You’re a human being. A flawed, imperfect human being. Yes, you have aged like fine wine. I’m not going to deny that. For someone approaching his 50s, you look at least ten years younger. Add in green eyes, that wicked smile of yours when you use it, and many a person would be swooning. You seem to know when to use it and that is always a dangerous thing, regardless of the person’s gender.
You’re also a talented actor—when you apply yourself. When you apply yourself, many are shaken by the depths. I know especially in earlier seasons of Supernatural, we were floored. There’s immense potential in you. It’s been seen. It’s been recognized.

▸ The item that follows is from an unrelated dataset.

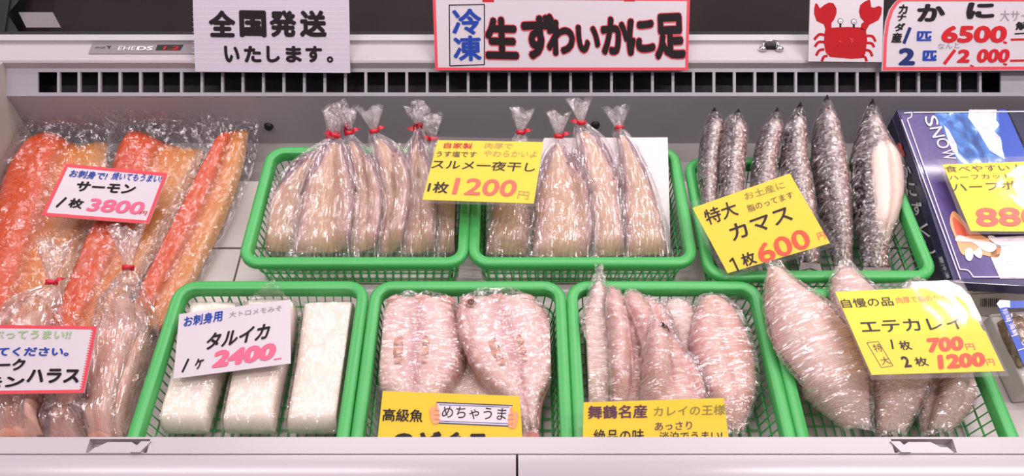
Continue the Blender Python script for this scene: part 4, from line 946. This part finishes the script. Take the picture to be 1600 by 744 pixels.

You lost yourself. You were once an orchestra that was in tune, playing beautifully. Your energies were in synch with Jared and the show. You were doing well in conventions. As time progressed, cracks were beginning to be seen. At the end of Supernatural, those cracks were gaping wide, seeping wounds for anyone to see. (Well, anyone not of your Ackles Army fan group.)

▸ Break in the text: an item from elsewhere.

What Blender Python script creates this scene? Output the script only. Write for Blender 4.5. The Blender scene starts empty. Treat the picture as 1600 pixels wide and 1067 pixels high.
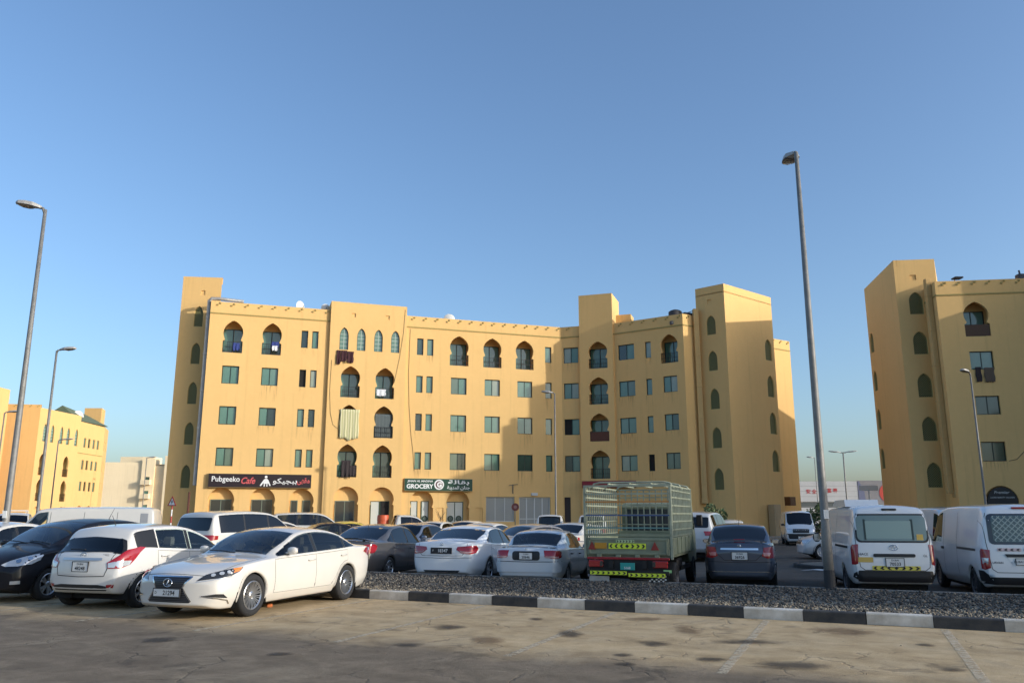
import bpy, bmesh, math, random
import numpy as np
from mathutils import Vector, Matrix
from mathutils.bvhtree import BVHTree
from mathutils.geometry import delaunay_2d_cdt

random.seed(7)
SC = bpy.context.scene
COL = SC.collection
R = math.radians

# ------------------------------------------------------------------ camera
cam_data = bpy.data.cameras.new('camera')
cam_data.sensor_width = 36.0
cam_data.lens = 28.51
cam_data.clip_start = 0.1
cam_data.clip_end = 6000
cam = bpy.data.objects.new('camera', cam_data)
cam.location = (0, 0, 1.5)
cam.rotation_euler = (R(90 + 12.05), 0, 0)
COL.objects.link(cam)
SC.camera = cam

# ------------------------------------------------------------------ sky, sun, exposure
SUN_X, SUN_Y = 0.925, -0.38          # horizontal direction towards the sun
SUN_EL = 15.0
world = bpy.data.worlds.new('World')
SC.world = world
world.use_nodes = True
wn = world.node_tree
bg = wn.nodes['Background']
sky = wn.nodes.new('ShaderNodeTexSky')
sky.sky_type = 'NISHITA'
sky.sun_disc = False
sky.sun_elevation = R(SUN_EL)
sky.sun_rotation = math.atan2(SUN_X, SUN_Y)
sky.altitude = 0
sky.air_density = 1.0
sky.dust_density = 2.3
sky.ozone_density = 3.5
wn.links.new(sky.outputs['Color'], bg.inputs['Color'])
bg.inputs['Strength'].default_value = 0.15
sun_data = bpy.data.lights.new('sun', 'SUN')
sun_data.energy = 2.0
sun_data.angle = R(0.5)
sun_data.color = (1.0, 0.965, 0.88)
sun = bpy.data.objects.new('sun', sun_data)
sv = Vector((SUN_X * math.cos(R(SUN_EL)), SUN_Y * math.cos(R(SUN_EL)), math.sin(R(SUN_EL))))
sun.rotation_euler = sv.to_track_quat('Z', 'Y').to_euler()
sun.location = (80, -30, 60)
COL.objects.link(sun)
vs = SC.view_settings
vs.view_transform = 'Standard'
vs.look = 'None'
vs.gamma = 1.0
vs.use_curve_mapping = False
vs.exposure = 0.74
SC.cycles.use_denoising = True
SC.cycles.max_bounces = 8
SC.cycles.transparent_max_bounces = 16

# ------------------------------------------------------------------ materials
MAT = {}
def mat(name, col, rough=0.6, metal=0.0, var=0.0, scale=4.0, bump=0.0, bscale=60.0, coat=0.0, spec=0.5, col2=None, detail=6.0, emit=0.0):
    """plain principled material with optional noise between col and col2 (wear, dust) and fine bump"""
    if name in MAT: return MAT[name]
    m = bpy.data.materials.new(name); m.use_nodes = True
    nt = m.node_tree; b = nt.nodes['Principled BSDF']
    b.inputs['Base Color'].default_value = (*col, 1)
    b.inputs['Roughness'].default_value = rough
    b.inputs['Metallic'].default_value = metal
    b.inputs['Specular IOR Level'].default_value = spec
    if coat: 
        b.inputs['Coat Weight'].default_value = coat
        b.inputs['Coat Roughness'].default_value = 0.04
    if emit:
        b.inputs['Emission Color'].default_value = (*col, 1); b.inputs['Emission Strength'].default_value = emit
    if var or col2 or bump:
        tc = nt.nodes.new('ShaderNodeTexCoord')
    if var or col2:
        n = nt.nodes.new('ShaderNodeTexNoise'); n.inputs['Scale'].default_value = scale
        n.inputs['Detail'].default_value = detail; n.inputs['Roughness'].default_value = 0.62
        nt.links.new(tc.outputs['Object'], n.inputs['Vector'])
        r = nt.nodes.new('ShaderNodeValToRGB')
        r.color_ramp.elements[0].position = 0.32; r.color_ramp.elements[1].position = 0.68
        c2 = col2 or tuple(c * (1 - var) for c in col)
        r.color_ramp.elements[0].color = (*c2, 1); r.color_ramp.elements[1].color = (*col, 1)
        nt.links.new(n.outputs['Fac'], r.inputs['Fac']); nt.links.new(r.outputs['Color'], b.inputs['Base Color'])
    if bump:
        n2 = nt.nodes.new('ShaderNodeTexNoise'); n2.inputs['Scale'].default_value = bscale; n2.inputs['Detail'].default_value = 5
        nt.links.new(tc.outputs['Object'], n2.inputs['Vector'])
        bp = nt.nodes.new('ShaderNodeBump'); bp.inputs['Strength'].default_value = bump; bp.inputs['Distance'].default_value = 0.02
        nt.links.new(n2.outputs['Fac'], bp.inputs['Height']); nt.links.new(bp.outputs['Normal'], b.inputs['Normal'])
    MAT[name] = m
    return m

def glass_mat(name, tint, refl=1.0):
    """thin car glass: tinted see-through mixed with a mirror by fresnel"""
    if name in MAT: return MAT[name]
    m = bpy.data.materials.new(name); m.use_nodes = True
    nt = m.node_tree; nt.nodes.clear()
    o = nt.nodes.new('ShaderNodeOutputMaterial'); mix = nt.nodes.new('ShaderNodeMixShader')
    t = nt.nodes.new('ShaderNodeBsdfTransparent'); g = nt.nodes.new('ShaderNodeBsdfGlossy')
    t.inputs['Color'].default_value = (*tint, 1); g.inputs['Roughness'].default_value = 0.02
    g.inputs['Color'].default_value = (0.95, 0.97, 1, 1)
    f = nt.nodes.new('ShaderNodeFresnel'); f.inputs['IOR'].default_value = 1.55
    mu = nt.nodes.new('ShaderNodeMath'); mu.operation = 'MULTIPLY'; mu.inputs[1].default_value = 1.15 * refl; mu.use_clamp = True
    nt.links.new(f.outputs[0], mu.inputs[0]); nt.links.new(mu.outputs[0], mix.inputs[0])
    nt.links.new(t.outputs[0], mix.inputs[1]); nt.links.new(g.outputs[0], mix.inputs[2]); nt.links.new(mix.outputs[0], o.inputs[0])
    MAT[name] = m
    return m

# ------------------------------------------------------------------ mesh helpers
class MB:
    """collects geometry for ONE mesh object"""
    def __init__(s): s.v = []; s.f = []; s.m = []; s.mi = 0
    def add(s, vs, fs):
        o = len(s.v); s.v += [tuple(v) for v in vs]; s.f += [tuple(i + o for i in f) for f in fs]; s.m += [s.mi] * len(fs)
    def box(s, x0, y0, z0, x1, y1, z1):
        s.add([(x0,y0,z0),(x1,y0,z0),(x1,y1,z0),(x0,y1,z0),(x0,y0,z1),(x1,y0,z1),(x1,y1,z1),(x0,y1,z1)],
              [(0,3,2,1),(4,5,6,7),(0,1,5,4),(1,2,6,5),(2,3,7,6),(3,0,4,7)])
    def cbox(s, x0, y0, z0, x1, y1, z1, c=0.02):
        """box with chamfered vertical and top edges"""
        c = min(c, (x1-x0)*.4, (y1-y0)*.4, (z1-z0)*.4)
        def ring(z, i): return [(x0+c+i,y0+i,z),(x1-c-i,y0+i,z),(x1-i,y0+c+i,z),(x1-i,y1-c-i,z),(x1-c-i,y1-i,z),(x0+c+i,y1-i,z),(x0+i,y1-c-i,z),(x0+i,y0+c+i,z)]
        rs = [ring(z0,c*.6), ring(z0+c,0), ring(z1-c,0), ring(z1,c*.6)]
        v = sum(rs, []); f = [tuple(range(7,-1,-1)), tuple(24+i for i in range(8))]
        for k in range(3):
            for i in range(8): f.append((8*k+i, 8*k+(i+1)%8, 8*k+8+(i+1)%8, 8*k+8+i))
        s.add(v, f)
    def bar(s, a, b, w, h=None, up=(0,0,1)):
        """square bar from a to b"""
        h = h or w; a = Vector(a); b = Vector(b); d = (b-a).normalized(); u = Vector(up)
        if abs(d.dot(u)) > .95: u = Vector((1,0,0))
        x = d.cross(u).normalized()*w/2; y = x.normalized().cross(d).normalized()*h/2
        s.add([a-x-y,a+x-y,a+x+y,a-x+y,b-x-y,b+x-y,b+x+y,b-x+y], [(0,3,2,1),(4,5,6,7),(0,1,5,4),(1,2,6,5),(2,3,7,6),(3,0,4,7)])
    def tube(s, pts, r, n=8, caps=True):
        pts = [Vector(p) for p in pts]; rs = r if isinstance(r, (list, tuple)) else [r]*len(pts)
        o = []; prev = None
        for i, p in enumerate(pts):
            d = (pts[min(i+1,len(pts)-1)] - pts[max(i-1,0)]).normalized()
            if prev is None:
                a = Vector((0,0,1)) if abs(d.z) < .9 else Vector((1,0,0)); x = d.cross(a).normalized()
            else: x = (prev - d*prev.dot(d)).normalized()
            prev = x; y = d.cross(x)
            o += [p + (x*math.cos(t)+y*math.sin(t))*rs[i] for t in [2*math.pi*k/n for k in range(n)]]
        f = [(n*i+k, n*i+(k+1)%n, n*i+n+(k+1)%n, n*i+n+k) for i in range(len(pts)-1) for k in range(n)]
        if caps: f += [tuple(range(n-1,-1,-1)), tuple(n*(len(pts)-1)+k for k in range(n))]
        s.add(o, f)
    def lathe(s, prof, n=32, axis='y', c=(0,0,0), closed=False):
        """prof = [(along, radius)]"""
        o = []
        for (a, r) in prof:
            for k in range(n):
                t = 2*math.pi*k/n; p, q = r*math.cos(t), r*math.sin(t)
                o.append({'y': (c[0]+p, c[1]+a, c[2]+q), 'z': (c[0]+p, c[1]+q, c[2]+a), 'x': (c[0]+a, c[1]+p, c[2]+q)}[axis])
        m = len(prof); f = []
        for i in range(m if closed else m-1):
            j = (i+1) % m
            for k in range(n): f.append((n*i+k, n*i+(k+1)%n, n*j+(k+1)%n, n*j+k))
        s.add(o, f)
    def prism(s, poly, y0, y1, axis='y'):
        """polygon (x,z) extruded along y (or (x,y) along z, or (y,z) along x)"""
        n = len(poly)
        def P(p, t): return {'y': (p[0],t,p[1]), 'z': (p[0],p[1],t), 'x': (t,p[0],p[1])}[axis]
        s.add([P(p,y0) for p in poly]+[P(p,y1) for p in poly],
              [tuple(range(n-1,-1,-1)), tuple(range(n,2*n))]+[(i,(i+1)%n,n+(i+1)%n,n+i) for i in range(n)])
    def build(s, name, ms, parent=None, loc=(0,0,0), rz=0, smooth=False, fix=True):
        me = bpy.data.meshes.new(name)
        me.from_pydata(s.v, [], s.f)
        ms = ms if isinstance(ms, (list, tuple)) else [ms]
        for m in ms: me.materials.append(m)
        if len(ms) > 1: me.polygons.foreach_set('material_index', s.m)
        if fix:
            bm = bmesh.new(); bm.from_mesh(me); bmesh.ops.recalc_face_normals(bm, faces=bm.faces); bm.to_mesh(me); bm.free()
        if smooth: me.polygons.foreach_set('use_smooth', [True]*len(me.polygons))
        me.update()
        return link(name, me, parent, loc, rz)

def link(name, me, parent=None, loc=(0,0,0), rz=0):
    o = bpy.data.objects.new(name, me); COL.objects.link(o)
    o.location = loc; o.rotation_euler = (0, 0, rz)
    if parent: o.parent = parent
    return o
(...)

You wounded Jared with your actions. You accused fans of not being true fans of Supernatural if they didn’t believe or support The Winchesters. You made up stories, twisted the truth. More things became obvious—friendships made for the benefit of yourself as opposed to the benefit of the heart and soul. It would seem to the outsider that sycophants were giving you the worst of advice while you were ignoring the ones you should be listening to.

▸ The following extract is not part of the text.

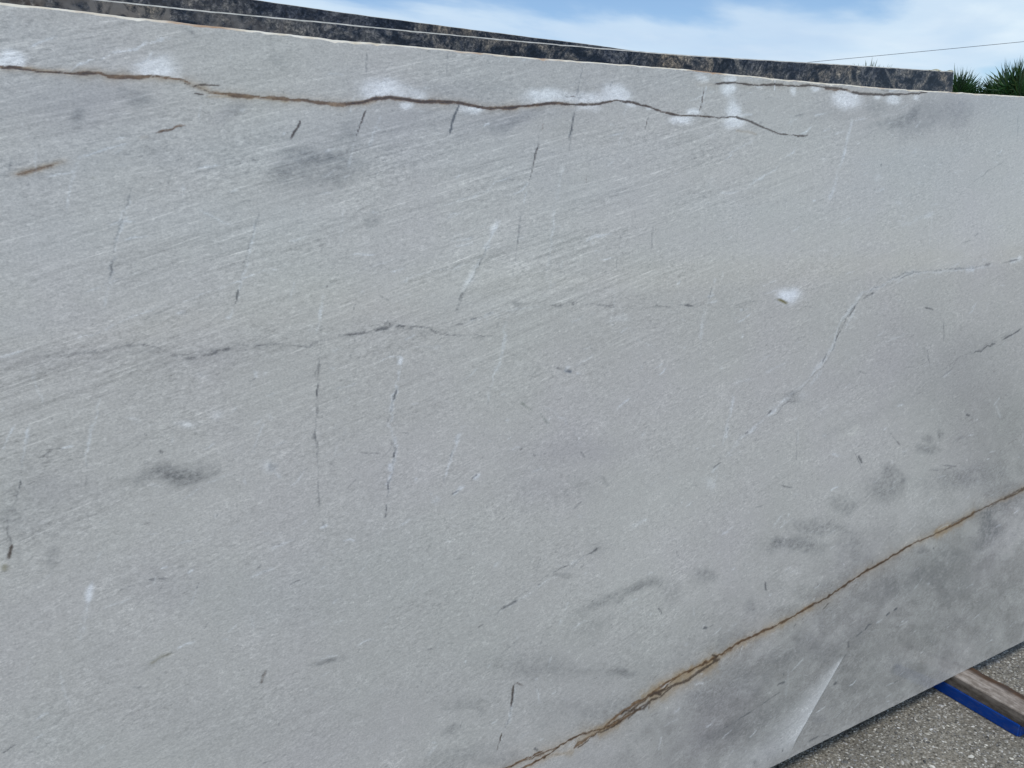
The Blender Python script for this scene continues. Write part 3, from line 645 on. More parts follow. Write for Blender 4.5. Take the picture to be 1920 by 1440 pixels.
('d',0.0033,0.3,[1.4995,0.9256,1.4971,0.8294]),
('w',0.0054,0.25,[1.6625,0.6229,1.6114,0.6046]),
('w',0.0029,0.25,[0.3105,1.041,0.3893,1.0664]),
('t3',0.0087,0.3,[-0.1495,0.3561,0.0671,0.3437,0.288,0.3219,0.4693,0.3129,0.5892,0.3119,0.6483,0.3148,0.7093,0.3122,0.782,0.3163,0.8338,0.323,0.8966,0.3151,0.9365,0.3207,1.0086,0.3449,1.0616,0.3541,1.127,0.374,1.183,0.3768,1.229,0.381,1.2998,0.3973,1.3607,0.403,1.4362,0.4077,1.5143,0.4175,1.5815,0.4265,1.6228,0.4304,1.6929,0.4476,1.7651,0.4654,1.8629,0.4779,1.9404,0.494,1.9963,0.5041,2.0964,0.507,2.1564,0.5119,2.2179,0.5164,2.2889,0.5325,2.4197,0.5459,2.4983,0.5477,2.5577,0.5569,2.6595,0.5736,2.9647,0.6252,3.3349,0.6646]),
('t3',0.0244,0.14,[-0.1495,0.3561,0.0671,0.3437,0.288,0.3219,0.4693,0.3129,0.5892,0.3119,0.6483,0.3148,0.7093,0.3122,0.782,0.3163,0.8338,0.323,0.8966,0.3151,0.9365,0.3207,1.0086,0.3449,1.0616,0.3541,1.127,0.374,1.183,0.3768,1.229,0.381,1.2998,0.3973,1.3607,0.403,1.4362,0.4077,1.5143,0.4175,1.5815,0.4265,1.6228,0.4304,1.6929,0.4476,1.7651,0.4654,1.8629,0.4779,1.9404,0.494,1.9963,0.5041,2.0964,0.507,2.1564,0.5119,2.2179,0.5164,2.2889,0.5325,2.4197,0.5459,2.4983,0.5477,2.5577,0.5569,2.6595,0.5736,2.9647,0.6252,3.3349,0.6646]),
('r3',0.0045,0.55,[-0.1495,0.3561,0.0671,0.3437,0.288,0.3219,0.4693,0.3129,0.5892,0.3119,0.6483,0.3148,0.7093,0.3122,0.782,0.3163,0.8338,0.323,0.8966,0.3151,0.9365,0.3207,1.0086,0.3449,1.0616,0.3541,1.127,0.374,1.183,0.3768,1.229,0.381,1.2998,0.3973,1.3607,0.403,1.4362,0.4077,1.5143,0.4175,1.5815,0.4265,1.6228,0.4304,1.6929,0.4476,1.7651,0.4654,1.8629,0.4779,1.9404,0.494,1.9963,0.5041,2.0964,0.507,2.1564,0.5119,2.2179,0.5164,2.2889,0.5325,2.4197,0.5459,2.4983,0.5477,2.5577,0.5569,2.6595,0.5736,2.9647,0.6252,3.3349,0.6646]),
('b3',0.0035,0.5,[-0.1495,0.3561,0.0671,0.3437,0.288,0.3219,0.4693,0.3129,0.5892,0.3119,0.6483,0.3148,0.7093,0.3122,0.782,0.3163,0.8338,0.323,0.8966,0.3151,0.9365,0.3207,1.0086,0.3449,1.0616,0.3541,1.127,0.374,1.183,0.3768,1.229,0.381,1.2998,0.3973,1.3607,0.403,1.4362,0.4077,1.5143,0.4175,1.5815,0.4265,1.6228,0.4304,1.6929,0.4476,1.7651,0.4654,1.8629,0.4779,1.9404,0.494,1.9963,0.5041,2.0964,0.507,2.1564,0.5119,2.2179,0.5164,2.2889,0.5325,2.4197,0.5459,2.4983,0.5477,2.5577,0.5569,2.6595,0.5736,2.9647,0.6252,3.3349,0.6646]),
('t3',0.011,0.7,[0.9984,0.3557,1.0536,0.3614,1.1436,0.3704,1.2116,0.3794,1.2376,0.3926]),
('b3',0.0063,0.7,[1.0376,0.349,1.0777,0.3533,1.1436,0.3521,1.2203,0.3724,1.2377,0.3883]),
('r3',0.0075,0.7,[0.8917,0.3169,0.9444,0.3381,1.0218,0.3517,1.0615,0.3518]),
('t3',0.0085,0.6,[0.8188,0.2978,0.8624,0.3145,0.9368,0.3341]),
('b3',0.0045,0.6,[0.9591,0.3125,0.9902,0.3286,1.0375,0.3394]),
('t3',0.011,0.6,[2.0877,0.5084,2.1915,0.5137,2.2985,0.5299]),
('b3',0.006,0.5,[2.1644,0.5197,2.2981,0.5334,2.4975,0.5538,2.5723,0.5624]),
('t1',0.0122,0.25,[-0.1119,1.6651,-0.0718,1.6674,-0.0491,1.6685,-0.0305,1.6667,-0.003,1.665,0.0233,1.6662,0.048,1.6673,0.0567,1.6644,0.089,1.6652,0.1129,1.6679,0.1393,1.6671,0.1611,1.6641,0.1755,1.6586,0.1949,1.6507,0.2256,1.6471,0.279,1.6464,0.3347,1.6446,0.3721,1.6417,0.3987,1.6412,0.417,1.6435,0.4356,1.6466,0.4547,1.6532,0.4833,1.657,0.5154,1.6554,0.5315,1.6526,0.5785,1.6543,0.6164,1.6543,0.648,1.6497,0.6803,1.6474,0.7137,1.6501,0.7364,1.6537,0.775,1.658,0.8145,1.663,0.863,1.6627,0.9174,1.6662,0.9389,1.6722]),
('t2',0.0118,0.2,[1.1594,1.7183,1.214,1.7215,1.2806,1.7272,1.3123,1.7254,1.3554,1.7267,1.3995,1.7304,1.4678,1.7305,1.5145,1.7351,1.5627,1.7339,1.6247,1.7333,1.6535,1.7288,1.6891,1.7258,1.7686,1.7275,1.8581,1.7334,1.9151,1.7385,1.9585,1.7452])]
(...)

You pushed a narrative that to many were obviously untrue. The discordant notes in your orchestra were getting louder, noticeable to even those who weren’t musically inclined. You still push that narrative and to many of us, myself included, we frown and purse our lips, aware of just how false it is.
While you are looking better as you have been seen in conventions, there’s something tugging at the eyes, pulling at the soul. Is it just the discordant notes? Is it the insincerity of the stories? Is it the signs of excess alcohol that can be seen at the edges?
Or is it the tons of photos and videos that we’ve seen since 2019? Where the unhappiness is so noticeable that those who care feel their hearts aching and wishing we could reach through and give you a genuine hug? To give you something real that isn’t acquired by having a somewhat well-known name and money to spend? That the only benefit would be to the heart and soul and not to the pocketbook?
To industry experts, you had potential. But since the end of Supernatural, the offers weren’t flying to you like you expected. You called Eric for a role in The Boys and you were supplied Soldier Boy. Then you reached out to Ben for Big Sky. You’ve been sort of networking to those you’ve worked with in the past or had a shared history at the CW, but nothing beyond that.
You coasted, when you should’ve worked. In Hollywood, the real work is at premiers and red carpets where you meet other people in the industry and make yourself known. You have charisma; it radiates off you on the screen. But you don’t spread it.
You can’t expect the pollen to come to you. Be the butterfly, be the bee, and go hopping from flower to flower.
Go spend a month with Jared. He’s had regular work for twenty-four years. He took his career responsibly and maybe he’s had some missteps, but overall, he’s had praise from cast and crew alike. He’s ran regular success, enough that his future is secure for some time.
Humble yourself. Set aside your pride. We do believe in you, we believe in your future as an actor, but for all that is good, please, acknowledge there’s much you do not know.
One of your biggest cracks would be your marriage to Danneel. We do not see any joy or happiness there. No real love. Despite your exaggerated narratives that you tell at conventions, it’s just not believable. Is it fear of being seen as a failure? Is it fear of being alone? Is it fear of losing access to your children? Given you barely see them already….
The only failure is never try a different way. Your narrative to Hollywood is wildly inconsistent, other than the loud blaring that says you do not know who you are. That you change with who you are with.
Who is the real Jensen? Who is the man behind the beauty? Who is the man behind the mask? Is he still the little boy who was wrongly taught by his father that the beatings were meant with love? Is he still the young man who thought he made the right decision to go through the wedding when he wasn’t ready? Is he still the one who decided that perhaps it was best to rarely be home as he couldn’t be himself there?
I would love to set that orchestra back to being beautiful music again.